San Pablo nos asegura que quien tiene a
Dios en su vida es nueva criatura en Cristo, y no se refiere sólo a lo
espiritual sino también a todo aspecto de nuestro ser y de nuestra vida cristiana
(2 Cor 5, 17).
Vivir en unión libre, ¿da frutos de vida
eterna? Puede
aportar una felicidad humana, pero para un creyente que quiere ser coherente
con su fe, es un remedio muy pobre de algo más grande a lo que está llamado. La
unión libre no es parte del plan perfecto de Dios para el hombre y la mujer
cristianos.
Muchas parejas son engañadas por la idea
de que hay que gozar de todo sin comprometernos, y piensan que lo más
importante es gozar la vida sin responsabilidad.

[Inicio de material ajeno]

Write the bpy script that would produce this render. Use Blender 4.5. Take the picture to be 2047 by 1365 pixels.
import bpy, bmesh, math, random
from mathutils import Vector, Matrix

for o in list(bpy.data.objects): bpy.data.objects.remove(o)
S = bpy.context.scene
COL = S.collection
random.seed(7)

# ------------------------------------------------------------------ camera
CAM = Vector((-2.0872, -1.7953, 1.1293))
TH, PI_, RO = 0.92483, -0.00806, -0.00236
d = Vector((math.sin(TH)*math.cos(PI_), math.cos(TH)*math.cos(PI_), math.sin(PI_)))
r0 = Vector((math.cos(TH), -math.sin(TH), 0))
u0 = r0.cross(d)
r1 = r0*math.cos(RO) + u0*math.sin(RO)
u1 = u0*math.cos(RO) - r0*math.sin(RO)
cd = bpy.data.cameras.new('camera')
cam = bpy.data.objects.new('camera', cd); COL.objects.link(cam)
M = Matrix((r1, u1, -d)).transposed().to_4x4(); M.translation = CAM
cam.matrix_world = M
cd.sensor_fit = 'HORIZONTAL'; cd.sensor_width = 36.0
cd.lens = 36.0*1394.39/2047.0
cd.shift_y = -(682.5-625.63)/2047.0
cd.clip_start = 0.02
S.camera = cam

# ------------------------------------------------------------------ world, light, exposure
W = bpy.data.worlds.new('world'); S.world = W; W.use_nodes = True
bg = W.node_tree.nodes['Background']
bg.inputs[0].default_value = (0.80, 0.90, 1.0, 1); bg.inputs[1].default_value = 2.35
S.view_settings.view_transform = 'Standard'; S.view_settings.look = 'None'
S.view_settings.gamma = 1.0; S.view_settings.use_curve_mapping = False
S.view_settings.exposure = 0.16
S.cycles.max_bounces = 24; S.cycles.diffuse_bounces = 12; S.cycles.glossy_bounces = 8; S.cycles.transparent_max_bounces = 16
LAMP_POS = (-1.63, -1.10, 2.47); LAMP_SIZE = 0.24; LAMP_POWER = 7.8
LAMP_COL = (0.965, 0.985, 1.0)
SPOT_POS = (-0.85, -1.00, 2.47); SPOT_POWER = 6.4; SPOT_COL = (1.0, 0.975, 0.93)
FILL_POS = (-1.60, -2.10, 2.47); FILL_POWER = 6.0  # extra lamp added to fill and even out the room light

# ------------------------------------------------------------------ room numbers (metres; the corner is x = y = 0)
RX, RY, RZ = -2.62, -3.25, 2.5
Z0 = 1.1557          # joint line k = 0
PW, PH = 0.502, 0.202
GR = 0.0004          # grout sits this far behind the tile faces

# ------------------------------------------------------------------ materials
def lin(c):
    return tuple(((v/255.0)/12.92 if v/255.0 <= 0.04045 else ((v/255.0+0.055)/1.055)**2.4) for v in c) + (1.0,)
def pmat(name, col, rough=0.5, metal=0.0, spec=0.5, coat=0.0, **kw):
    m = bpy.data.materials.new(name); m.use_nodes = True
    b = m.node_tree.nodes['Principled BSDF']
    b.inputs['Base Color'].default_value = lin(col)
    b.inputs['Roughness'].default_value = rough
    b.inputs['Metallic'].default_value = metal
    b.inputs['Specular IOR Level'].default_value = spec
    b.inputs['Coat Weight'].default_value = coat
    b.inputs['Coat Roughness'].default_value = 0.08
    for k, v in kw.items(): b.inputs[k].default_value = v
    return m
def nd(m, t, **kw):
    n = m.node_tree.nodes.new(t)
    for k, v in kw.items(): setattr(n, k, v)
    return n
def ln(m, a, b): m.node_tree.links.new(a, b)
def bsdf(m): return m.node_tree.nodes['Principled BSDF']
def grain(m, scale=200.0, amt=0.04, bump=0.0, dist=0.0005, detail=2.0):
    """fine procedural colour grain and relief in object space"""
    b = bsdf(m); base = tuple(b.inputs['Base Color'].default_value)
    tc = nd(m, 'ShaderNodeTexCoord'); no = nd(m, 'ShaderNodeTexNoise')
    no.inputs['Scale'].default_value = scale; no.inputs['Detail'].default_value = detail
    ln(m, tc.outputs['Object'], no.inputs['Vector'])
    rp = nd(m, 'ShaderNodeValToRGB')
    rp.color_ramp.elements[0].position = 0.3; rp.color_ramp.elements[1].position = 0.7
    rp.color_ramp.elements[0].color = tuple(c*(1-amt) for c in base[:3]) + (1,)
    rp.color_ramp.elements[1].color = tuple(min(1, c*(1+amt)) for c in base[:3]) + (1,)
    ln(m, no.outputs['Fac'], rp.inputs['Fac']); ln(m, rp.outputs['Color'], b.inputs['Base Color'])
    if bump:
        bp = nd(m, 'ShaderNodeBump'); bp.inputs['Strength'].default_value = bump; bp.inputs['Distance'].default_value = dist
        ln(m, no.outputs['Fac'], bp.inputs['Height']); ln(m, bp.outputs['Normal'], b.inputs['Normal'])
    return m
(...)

Sería útil preguntarse si esta relación
no tendrá acaso como origen el egoísmo, ese deseo del placer sin un
compromiso serio y responsable.
A menudo las uniones de hecho son unas
relaciones inestables; por cualquier cosa y en cualquier momento, se puede ir
fácilmente quedando todo en el aire. Al no tener los elementos que garanticen
la estabilidad y la permanencia de dicha unión, están expuestas a que se
rompan.
Si realmente hay amor, ¿por qué se excluye la estabilidad que
ofrece el sacramento del matrimonio?
Para quien se confiesa creyente, las
relaciones extra o prematrimoniales, desde el punto de vista de la fe eclesial,
son más un problema que una felicidad.